Broido: Does a company like Trade Desk work with people like Facebook? We talked about that earlier in the show.

Cross: Facebook and Twitter, those are closed, walled-off gardens. They're all on their own. Trade Desk helps all the publishers and ad buyers out there outside of some of those walled gardens.

Hill: So, that's three stocks for the portfolio. Steve, you get to essentially pick one to double down on. And then, if you have one of your own, that would be great!

Broido: I think Square. I'm hearing the war on cash. That'd be terrific.

Moser: Hey, now!

Broido: In terms of my stock, I see the future, Ron Gross, it is round, it is filled with tires. It is Titan International.

[all laugh]

Gross: Oh, my goodness!

Broido: Coming full circle.

Gross: Awesome!

Hill: I want to go back to something you mentioned.

Gross: TWI.

Hill: You mentioned Starbucks. I was looking at this -- and I'm a happy Starbucks shareholder -- the market cap of Starbucks is $85 billion, whereas Dunkin' Brands is $5 billion.
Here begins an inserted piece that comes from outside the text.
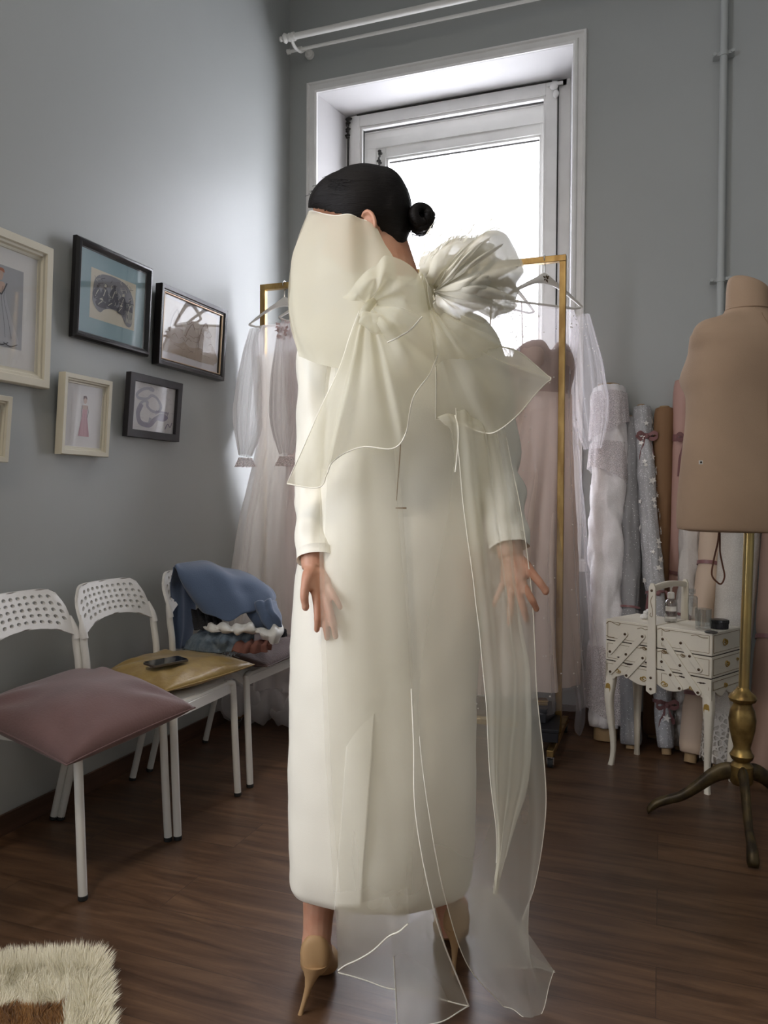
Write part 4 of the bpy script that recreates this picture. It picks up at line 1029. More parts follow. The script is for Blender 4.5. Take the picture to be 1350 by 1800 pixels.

So, just in terms of growth opportunities, Matt Argersinger, a proud son of Massachusetts, I kind of feel like maybe Dunkin' Brands, at least in terms of the next 20 years, a better growth opportunity.

Moser: Perhaps.

Hill: It doesn't really have the footprint right now, certainly not outside of New England.

Moser: Perhaps. But with all of his New England loyalties, I always see a Starbucks cup on his desk! Explain that!

Hill: That's fair! That's fair!

Gross: He's going to love watching that game this weekend with his boy. That'll be great!

Hill: As Jason said, hopefully he's got a lot of coffee.